I'm not proud of that last one, but it actually worked. Ask Sue. She sees me reach the apogee, kick the bike away and start to flap and hover.

Come to think of it, I actually am proud of my flapping arms, since it worked. Honest. I managed to maneuver between two big rocks and land on my back on the soft(er) dirt.

Whoomp!

I'm lying there on my back counting bones to make sure the count didn't end in an odd number when above me appears the face of an incredulous angel. It's my wife looking down on me (take that to mean whatever you wish) and she asks "Are you all right?!?!?".

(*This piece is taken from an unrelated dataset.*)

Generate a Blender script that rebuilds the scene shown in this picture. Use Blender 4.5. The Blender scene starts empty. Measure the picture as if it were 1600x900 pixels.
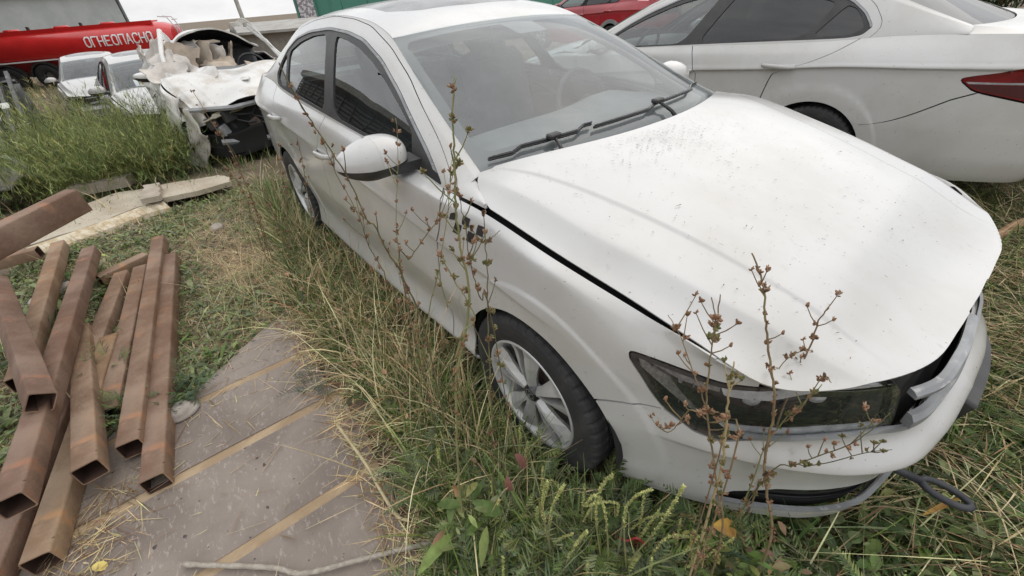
import bpy, math, random
import numpy as np
from mathutils import Matrix, Vector
random.seed(7); RNG = np.random.default_rng(11)
SC = bpy.context.scene; COL = SC.collection
# ---------------------------------------------------------------- camera, sky, sun, exposure
CAM_C = np.array([0.76228337, -1.47499842, 1.46845445])
CAM_R = np.array([[0.6292241, 0.77419902, -0.06850482], [0.41609947, -0.40999943, -0.81164136], [-0.65645889, 0.48219948, -0.58012532]])
cd = bpy.data.cameras.new('camera'); cam = bpy.data.objects.new('camera', cd); COL.objects.link(cam)
_m = Matrix.Identity(4)
for _i in range(3):
    _m[_i][0] = CAM_R[0][_i]; _m[_i][1] = -CAM_R[1][_i]; _m[_i][2] = -CAM_R[2][_i]; _m[_i][3] = CAM_C[_i]
cam.matrix_world = _m
cd.sensor_width = 36; cd.lens = 648.293 / 1600 * 36; cd.clip_start = .02; cd.clip_end = 2000
SC.camera = cam
SUN_EL, SUN_AZ = math.radians(52), math.radians(102)      # azimuth of the sun, from +x towards +y
w = bpy.data.worlds.new('World'); SC.world = w; w.use_nodes = True
nt = w.node_tree; N = nt.nodes; L = nt.links
bg = N['Background']; sky = N.new('ShaderNodeTexSky'); sky.sky_type = 'NISHITA'; sky.sun_disc = False
sky.sun_elevation = SUN_EL; sky.sun_rotation = math.pi/2 - SUN_AZ; sky.dust_density = 3; sky.air_density = 1.2
tc = N.new('ShaderNodeTexCoord'); mp = N.new('ShaderNodeMapping'); mp.inputs['Scale'].default_value = (1.2, 1.2, 3.2)
nz = N.new('ShaderNodeTexNoise'); nz.inputs['Scale'].default_value = 1.7; nz.inputs['Detail'].default_value = 8; nz.inputs['Roughness'].default_value = .6
L.new(tc.outputs['Generated'], mp.inputs['Vector']); L.new(mp.outputs['Vector'], nz.inputs['Vector'])
cr = N.new('ShaderNodeValToRGB'); cr.color_ramp.elements[0].position = .33; cr.color_ramp.elements[0].color = (5.6, 5.7, 5.95, 1)
cr.color_ramp.elements[1].position = .58; cr.color_ramp.elements[1].color = (8.45, 8.45, 8.45, 1)
mx = N.new('ShaderNodeMix'); mx.data_type = 'RGBA'; mx.inputs['Factor'].default_value = .88
L.new(nz.outputs['Fac'], cr.inputs['Fac']); L.new(sky.outputs['Color'], mx.inputs['A']); L.new(cr.outputs['Color'], mx.inputs['B'])
sx = N.new('ShaderNodeSeparateXYZ'); L.new(tc.outputs['Generated'], sx.inputs[0])
mr = N.new('ShaderNodeMapRange'); mr.inputs['From Min'].default_value = 0; mr.inputs['From Max'].default_value = 1; mr.inputs['To Min'].default_value = 1.16; mr.inputs['To Max'].default_value = 1.80
L.new(sx.outputs['Z'], mr.inputs['Value'])                      # overcast: the sky brightens steadily towards the zenith
ml = N.new('ShaderNodeVectorMath'); ml.operation = 'SCALE'; L.new(mx.outputs['Result'], ml.inputs[0]); L.new(mr.outputs['Result'], ml.inputs['Scale'])
L.new(ml.outputs['Vector'], bg.inputs['Color']); bg.inputs['Strength'].default_value = .11
sl = bpy.data.lights.new('sun', 'SUN'); sl.energy = .6; sl.angle = math.radians(75); sl.color = (1, .94, .85)
so = bpy.data.objects.new('sun', sl); COL.objects.link(so)
so.rotation_euler = (math.pi/2 - SUN_EL, 0, SUN_AZ + math.pi/2)
SC.view_settings.view_transform = 'Standard'; SC.view_settings.look = 'None'; SC.view_settings.gamma = 1
SC.view_settings.exposure = .02
SC.render.engine = 'CYCLES'
SC.cycles.max_bounces = 7; SC.cycles.transparent_max_bounces = 12; SC.cycles.caustics_reflective = False; SC.cycles.caustics_refractive = False
SC.cycles.use_denoising = True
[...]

I can't tell if she's concerned or angry, so I'm not sure how to respond. Testing the waters (after I got to an even 206 on the bone count) I said "I'm not sure". I WAS being honest with her. Sort of. This could go either way. I could have said sure, I'm fine, and she would have smacked the snot out of me. Or, I could have said I think I'm injured, and then I'd have to fake it for a few days.

It looked like she calmed down a little bit so I got up and just limped around a little to retest the spousal waters. Okay, the coast was clear.

Then the bad news DID hit me. I still hadn't made it up and over that dirt pile! Plus, I sort of bent the kids new dirt bike.

Not a good day for us rocket scientists.

I figured that riding a dirt bike was a little too risky for me, so I just stuck with my road bike.

There may be crazy car drivers out there on the road, but there are FAR fewer man eating boulders.